Local structure and macroscopic properties in Pb Mg 1∕ 3 Nb 2∕ 3 O 3− Pb Ti O 3 and Pb Zn 1∕ 3 Nb 2∕ 3 O 3− Pb Ti O 3 solid solutions

We have examined the local structure of PbMg1∕3Nb2∕3O3PbTiO3 (PMN-PT) and PbZn1∕3Nb2∕3O3PbTiO3 (PZN-PT) solid solutions using density functional theory. We find that the directions and magnitudes of cation displacement can be explained by an interplay of cation-oxygen bonding, electrostatic dipole-dipole interactions, and short-range direct and through oxygen PbB-cation repulsive interactions. We find that the Zn ions move off center in the PZN-PT system, which also enables larger Pb and Nb∕Ti displacements.

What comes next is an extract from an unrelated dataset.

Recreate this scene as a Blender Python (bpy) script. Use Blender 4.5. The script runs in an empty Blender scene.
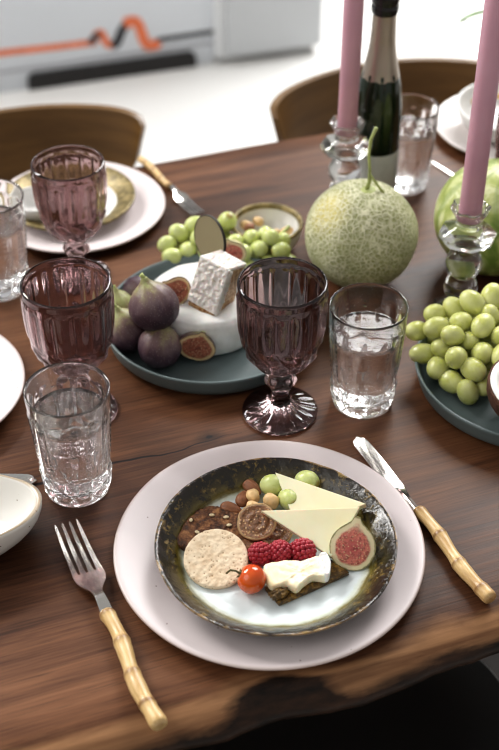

The off-centering behavior of Zn lessens PbB-cation repulsion, leading to relaxor-to-ferroelectric and rhombohedral-to-tetragonal phase transitions at low PbTiO3 content in the PZN-PT system. We also show that a simple quadratic relationship exists between Pb and B-cation displacements and the temperature maximum of the dielectric constant, thus linking the enhanced displacements in PZN-PT systems with the higher transition temperatures.